Did you have a full orchestra or create the score on a computer?

I composed on the computer and then I went to London and recorded at Abbey Road with an orchestra and choir and solo pianist and choir boy soloist and all sorts of interesting things, about seven days of recording.  Lily Collins, who stars in the movie, came to the recording.

There’s a scene early in the film at a modern-day club.  How do you work with the club music that is already matched to that scene?

I take over that scene toward the end of it when a killing happens and the music goes from a club track to morph into the score piece.  But I ended up writing strings for a sweetening for a couple of the songs to co-exist or merge with the score.

What kind of exposure did you have to American films, growing up in Iceland?

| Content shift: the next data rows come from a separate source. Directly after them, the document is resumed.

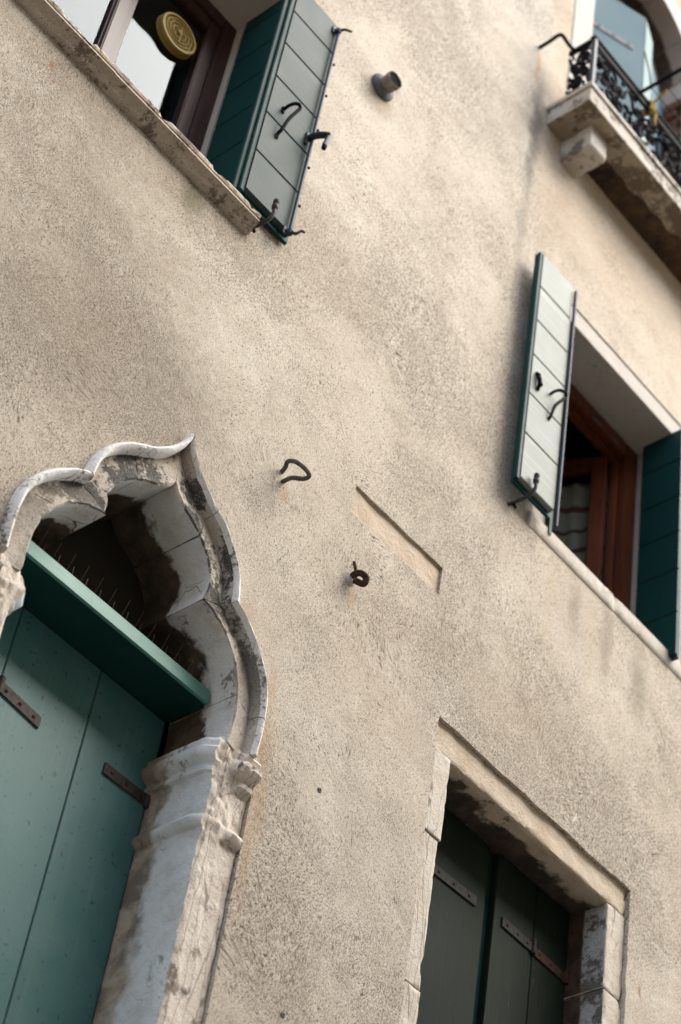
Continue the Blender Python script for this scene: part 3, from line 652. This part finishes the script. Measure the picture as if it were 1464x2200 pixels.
tri = thing('shutter_leaf', (5.82, 0.06, 7.75), 'dark green inner plank shutter leaf on the right reveal of the red brown window', 'shutter', 'plank shutter leaves')
plank_leaf(tri, [7.735, 7.985, 8.25, 8.491, 8.728, 8.977, 9.192], 5.800, 5.818, -0.052, 0.172, 'teal', 'x')
build('backing_board', MB().box(5.8185, 5.836, -0.048, 0.172, 7.73, 9.192), 'teal_face', tri)
tli = thing('shutter_leaf', (4.89, 0.06, 7.75), 'dark green inner plank shutter leaf on the left reveal, mostly hidden behind the pale leaf', 'shutter', 'plank shutter leaves')
plank_leaf(tli, [7.735, 7.985, 8.25, 8.491, 8.728, 8.977, 9.180], 4.895, 4.912, -0.018, 0.172, 'teal', 'x')

# ------------------------------------------------------------------ brown window at the top left
wl = thing('window', (2.3, 0.25, 7.78), 'dark brown wooden casement window with sky reflected in its panes', 'window')
mb = MB(); mb.box(2.795, 2.868, 0.275, 0.36, 7.79, 9.208); mb.box(1.70, 1.80, 0.275, 0.36, 7.79, 9.208); mb.box(1.8005, 2.7945, 0.275, 0.36, 9.12, 9.208); mb.box(1.8005, 2.7945, 0.28, 0.36, 7.79, 7.845)
build('frame', mb, 'brownwood', wl, bevel=.006, seg=2)
for x0, x1, l, r in ((1.802, 2.322, .07, .045), (2.326, 2.793, .05, .062)):
    mb = MB(); mb.box(x0, x0 + l, 0.283, 0.335, 7.85, 9.118); mb.box(x1 - r, x1, 0.283, 0.335, 7.85, 9.118); mb.box(x0 + l, x1 - r, 0.2835, 0.335, 9.05, 9.118); mb.box(x0 + l, x1 - r, 0.2835, 0.335, 7.85, 7.925)
    s = build('sash', mb, 'brownwood', wl, bevel=.005, seg=2)
    build('pane', MB().box(x0 + l - .01, x1 - r + .01, 0.306, 0.310, 7.91, 9.06), 'glass', s)
build('meeting_stile', MB().box(2.285, 2.338, 0.268, 0.2825, 7.85, 9.115), 'brownwood', wl, bevel=.005, seg=2)
# reveal lining of whitish plaster and stone soffit
mb = MB().box(2.897, 2.904, 0.002, 0.275, 7.79, 9.205); mb.box(1.71, 2.8965, 0.002, 0.276, 9.199, 9.207); mb.box(1.702, 1.709, .002, .275, 7.79, 9.198); mb.box(2.8685, 2.8965, 0.24, 0.37, 7.79, 9.198)
o = build('reveal_lining', mb, 'white', wl)
# moulded sill: one profile carried along the wall, its top edge chipped
SP = [(0.25, 7.806), (0.02, 7.800), (-0.045, 7.796), (-0.060, 7.792), (-0.064, 7.780), (-0.060, 7.768), (-0.050, 7.766), (-0.049, 7.760), (-0.060, 7.757), (-0.062, 7.748), (-0.056, 7.742), (-0.043, 7.735), (-0.034, 7.726), (-0.030, 7.716), (-0.022, 7.709), (-0.006, 7.707), (0.25, 7.707)]
rings = []
for k in range(121):
    x = 1.55 + (2.985 - 1.55) * k / 120; ring = []
    for j, (y, z) in enumerate(SP):
        a = noise.fractal(Vector((x, y, z)) * 16, 1, 2, 4) * 0.0035
        if j in (1, 2, 3, 4): c = noise.noise(Vector((x * 12, 3, j * .2))) + .5 * noise.noise(Vector((x * 40, 9, j))); dz = -0.018 * max(0, c - .1); dy = 0.03 * max(0, c - 0.15)
        else: dz = dy = 0
        ring.append(Vector((x, y + dy + a * .6, z + dz + a + (0.004 if x < 2.2 else 0))))
    rings.append(ring)
build('sill', MB().ring_loft(rings), 'sill', wl, smooth=True)

# round yellow ventilator fixed to the pane
vt = thing('ventilator', (2.54, 0.30, 8.72), 'round yellowed plastic ventilator with ringed grille on the dark pane', 'ventilator')
vc = Vector((2.597, 0.3055, 8.828)); VR = 0.100
build('housing', MB().disc(vc, (0, -1, 0), [(0.0, VR * 1.02), (0.008, VR * 1.02), (0.009, VR * .97), (0.018, VR * .97), (0.020, VR * 1.0), (0.030, VR * 1.0), (0.036, VR * .96), (0.037, VR * .86), (0.022, VR * .82), (0.018, VR * .4)], 40), 'yellow', vt, smooth=True)
for k, rr in enumerate((0.72, 0.54, 0.36)):
    ring = [vc + Vector((VR * rr * math.cos(a), -0.033, VR * rr * math.sin(a))) for a in [2 * math.pi * q / 36 for q in range(37)]]
    build('grille_ring', MB().tube(ring, 0.0042, 6), 'yellow', vt, smooth=True)
build('hub', MB().disc(vc + Vector((0, -.028, 0)), (0, -1, 0), [(0, .012), (.014, .012), (.017, .006)], 14), 'yellow', vt, smooth=True)
for a in (0.5, 2.6, 4.7):
    build('spoke', MB().tube([vc + Vector((0, -.031, 0)), vc + Vector((VR * .82 * math.cos(a), -.031, VR * .82 * math.sin(a)))], 0.0035, 6), 'yellow', vt)
build('pull_cord', MB().tube([vc + Vector((0.0, -.044, 0.03)), vc + Vector((0.004, -.046, -0.075))], 0.003, 6), 'yellow', vt)

# ------------------------------------------------------------------ red brown window at the right
wr = thing('window', (5.35, 0.2, 7.7), 'red brown wooden window standing open, with white stone lintel and chipped sill', 'window')
o = build('lintel', MB().box(4.795, 5.93, 0.006, 0.20, 9.183, 9.297), 'white', wr, bevel=.003); subdiv(o, 4, .0015, 18)
o = build('jamb_stone', MB().box(4.795, 4.892, 0.004, 0.20, 7.778, 9.181), 'white', wr, bevel=.003)
o = build('jamb_stone', MB().box(5.838, 5.93, 0.004, 0.20, 7.778, 9.181), 'white', wr, bevel=.003)
mb = MB().box(4.893, 5.8375, 0.2005, 0.27, 9.187, 9.25); mb.box(4.86, 4.8925, 0.201, 0.30, 7.76, 9.186); mb.box(5.8378, 5.87, 0.201, 0.30, 7.76, 9.186)
build('reveal_lining', mb, 'white', wr)
rings = []
SR = [(0.30, 7.772), (0.01, 7.776), (-0.006, 7.775), (-0.011, 7.770), (-0.012, 7.745), (-0.011, 7.715), (-0.009, 7.700), (-0.004, 7.692), (0.015, 7.690), (0.30, 7.690)]
for k in range(121):
    x = 4.775 + (5.95 - 4.775) * k / 120; ring = []
    for j, (y, z) in enumerate(SR):
        a = noise.fractal(Vector((x, y, z)) * 18, 1, 2, 4) * 0.002
        c = noise.noise(Vector((x * 11, 7, j * .12))) + .6 * noise.noise(Vector((x * 37, 2, j * .5)))
        k2 = .6 * max(0, c - .35) if 1 <= j <= 8 else 0
        ring.append(Vector((x, y + a * .6 + .02 * k2, z + a + (-.02 * k2 if j < 5 else .014 * k2))))
    rings.append(ring)
build('sill', MB().ring_loft(rings), 'chipped', wr, smooth=True)
build('sill_bed', MB().box(4.80, 5.93, 0.21, 0.42, 7.60, 7.77), 'white', wr)
mb = MB(); mb.box(5.735, 5.836, 0.225, 0.262, 7.772, 9.184); mb.box(4.895, 4.985, 0.225, 0.262, 7.772, 9.184); mb.box(4.986, 5.734, 0.2255, 0.262, 9.085, 9.184); mb.box(4.986, 5.734, 0.2255, 0.262, 7.772, 7.83)
mb.box(5.705, 5.80, 0.2625, 0.30, 7.78, 9.15); mb.box(4.93, 5.02, 0.2625, 0.30, 7.78, 9.15); mb.box(5.0205, 5.7045, 0.263, 0.30, 9.05, 9.15)
build('frame', mb, 'redwood', wr, bevel=.006, seg=2)
for x in (5.455, 5.60): build('strike_plate', MB().box(x, x + .06, 0.222, 0.2252, 9.098, 9.118), 'zinc', wr, bevel=.001)
# the open right sash swings inwards on the right jamb
ang = R(64); hx, hy = 5.705, 0.305
def sash_pt(u, v, z):                                # u along the sash from its hinge, v its thickness
    return Vector((hx - u * math.cos(ang) - v * math.sin(ang), hy + u * math.sin(ang) - v * math.cos(ang), z))
def sash_box(mb, u0, u1, v0, v1, z0, z1):
    vs = [sash_pt(u, v, z) for u in (u0, u1) for v in (v0, v1) for z in (z0, z1)]
    mb.add(vs, [(0, 1, 3, 2), (4, 6, 7, 5), (0, 4, 5, 1), (2, 3, 7, 6), (0, 2, 6, 4), (1, 5, 7, 3)])
mb = MB(); sash_box(mb, 0, .075, 0, .05, 7.80, 9.06); sash_box(mb, .335, .41, 0, .05, 7.80, 9.06); sash_box(mb, .0752, .3348, 0, .05, 8.97, 9.06); sash_box(mb, .0752, .3348, 0, .05, 7.80, 7.88)
sa = build('sash', mb, 'redwood', wr, bevel=.006, seg=2)
mb = MB(); sash_box(mb, .07, .34, .022, .026, 7.87, 8.98); build('pane', mb, 'glass', sa)
cu = thing('curtain', tuple(sash_pt(.2, .0, 7.8)), 'thin striped curtain hanging behind the open sash of the red brown window', 'curtain')
rings = []
for k in range(25):
    u = .0 + .42 * k / 24; v = -.012 - .008 * math.sin(u * 70)
    rings.append([sash_pt(u, v, 7.82), sash_pt(u, v, 8.935), sash_pt(u, v - .002, 8.935), sash_pt(u, v - .002, 7.82)])
build('cloth', MB().ring_loft(rings), 'cloth', cu, smooth=True)
build('curtain_rod', MB().tube([sash_pt(0, -.012, 8.925), sash_pt(.42, -.012, 8.925)], .005, 8), 'steel', cu, smooth=True)

# ------------------------------------------------------------------ stone framed window, lower right
wb = thing('window_surround', (5.0, 0, 5.0), 'worn grey stone surround with ochre lintel framing the dark olive shutters', 'stone surround')
def stone(name, x0, x1, y0, y1, z0, z1, mats, amt=.003, chip=(.012, 26, .12), cuts=7, x1b=None):
    mb = MB(); x1b = x1 if x1b is None else x1b
    mb.box(x0, x1, y0, y1, z0, z1)
    for i, f in enumerate(mb.f):
        n = (mb.v[f[1]] - mb.v[f[0]]).cross(mb.v[f[2]] - mb.v[f[1]]).normalized()
        c = sum((mb.v[k] for k in f), Vector()) / 4
        if abs(n.y) > .5: mb.mi[i] = 0
        else: mb.mi[i] = min(1, len(mats) - 1)
    o = build(name, mb, mats, wb, bevel=.003)
    subdiv(o, cuts, amt, 20, chip)
    for p in o.data.polygons: p.use_smooth = True
    o.data.set_sharp_from_angle(angle=R(45)); return o
stone('lintel', 4.39, 5.612, 0.018, 0.20, 6.266, 6.40, ['lintel', 'soffit'], .003, (.008, 26, .2), 8)
mb = MB(); mb.box(4.39, 5.612, 0.2005, 0.40, 6.262, 6.40); build('inner_lintel', mb, 'soffit', wb)
stone('jamb_stone', 4.392, 4.490, 0.010, 0.20, 5.905, 6.264, ['surround', 'sootreveal'], .0012, (.003, 30, .3))
stone('jamb_stone', 4.392, 4.481, 0.016, 0.20, 5.30, 5.902, ['surround', 'sootreveal'], .002, (.007, 20, .25))
stone('jamb_stone', 4.392, 4.486, 0.016, 0.20, 4.20, 5.297, ['surround', 'sootreveal'], .002, (.007, 20, .25))
stone('jamb_stone', 5.493, 5.610, 0.018, 0.30, 5.888, 6.264, ['surround', 'sootreveal'], .002, (.006, 24, .25))
stone('jamb_stone', 5.496, 5.612, 0.018, 0.30, 5.20, 5.885, ['surround', 'sootreveal'], .002, (.006, 24, .25))
stone('jamb_stone', 5.496, 5.612, 0.018, 0.30, 4.20, 5.197, ['surround', 'sootreveal'], .002, (.006, 24, .25))
G2 = 'olive green shutter leaves in the stone framed window'
t = leaf_panel('shutter_leaf', 4.46, 4.983, 4.2, 6.268, 0.200, 0.235, 'olive', 'left olive green shutter leaf with a grey three screw strap, left of the dark gap', G2)
strap(t, 4.66, 4.928, 5.972, 0.1995, 0.042, 'greystrap', 3, 0.01)
t = leaf_panel('shutter_leaf', 5.030, 5.2715, 4.2, 6.268, 0.192, 0.227, 'olive', 'middle olive green shutter leaf, right of the dark gap, with grey hinge strap', G2)
strap(t, 5.078, 5.268, 5.985, 0.1915, 0.042, 'greystrap', 3, -0.004, knuckle=5.273)
build('rebate_strip', MB().box(4.985, 5.029, 0.222, 0.24, 4.2, 6.268), 'teal', t)
t = leaf_panel('shutter_leaf', 5.275, 5.488, 4.2, 6.268, 0.192, 0.227, 'olive', 'narrow olive green shutter leaf with rusty strap beside the sooty right jamb', G2)
strap(t, 5.278, 5.490, 5.975, 0.1915, 0.040, 'rust', 3, -0.008, knuckle=5.487)

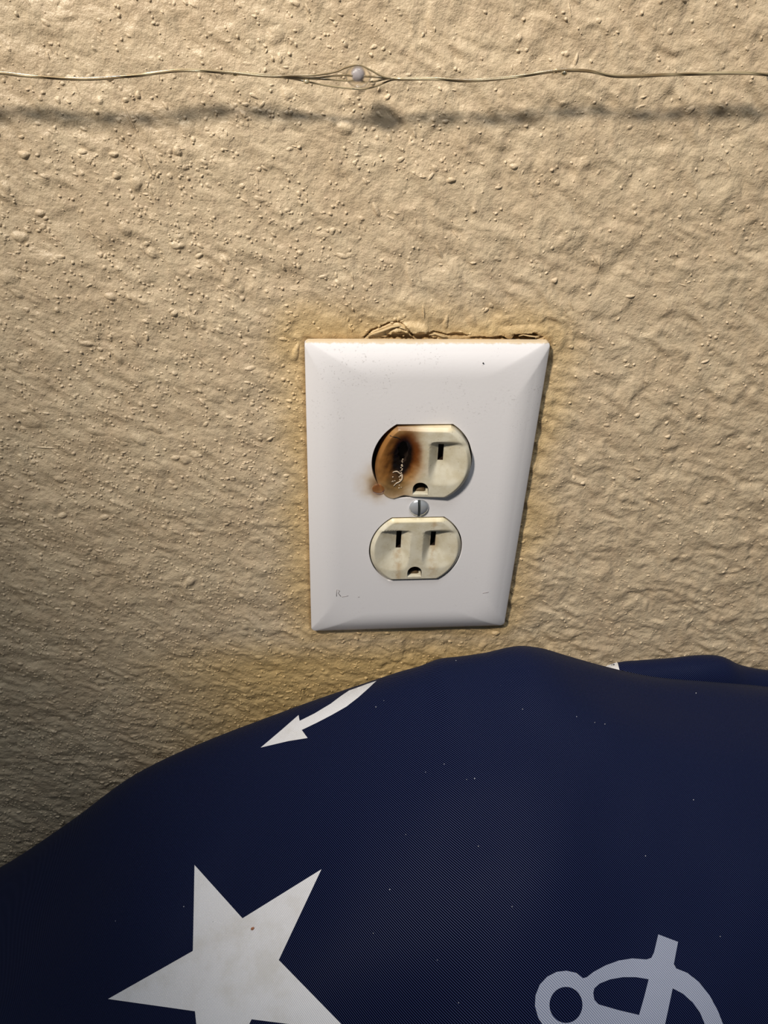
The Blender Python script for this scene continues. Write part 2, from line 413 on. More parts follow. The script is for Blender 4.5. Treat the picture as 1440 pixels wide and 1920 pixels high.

There wasn’t much exposure to Icelandic films because at the time they would make them every five years or so.  What we saw was mostly about 50 percent American and 50 percent European.  The funny thing about it was that there was one television station in Iceland when I was growing up and it broadcast only in the evenings, except on Thursday which was when the staff had the day off so there was no broadcast and the month of July when they had summer break.  It’s ironic that I write music for television and film which I am clearly not qualified to do because I wasn’t exposed to it enough as a child.    But all joking aside, one night there would be a depressing Czech drama on and the next night would be something like “Dallas.”  It’s good to be exposed to such a wide range.  There’s a place for both.  My next film could not be more different from this one.  It is a Holocaust love story.  Having limited choices meant a broader exposure to stories and genres and that was a good education.

Is it different to write an action film score for a female lead?

Absolutely!  There’s a feminine element that wouldn’t be present if it was a guy.  In “Hansel and Gretel: Witch Hunters,” there’s a guy and a girl.  The presence of a female character made that dynamic different. “Mortal Instruments” even more so because the hero is a girl.  I’m not going to write the same thing for a girl hero as a guy.  Men and women just function differently.  There’s a different core there.  As much as I’m all about equality of the sexes but we have to celebrate the differences.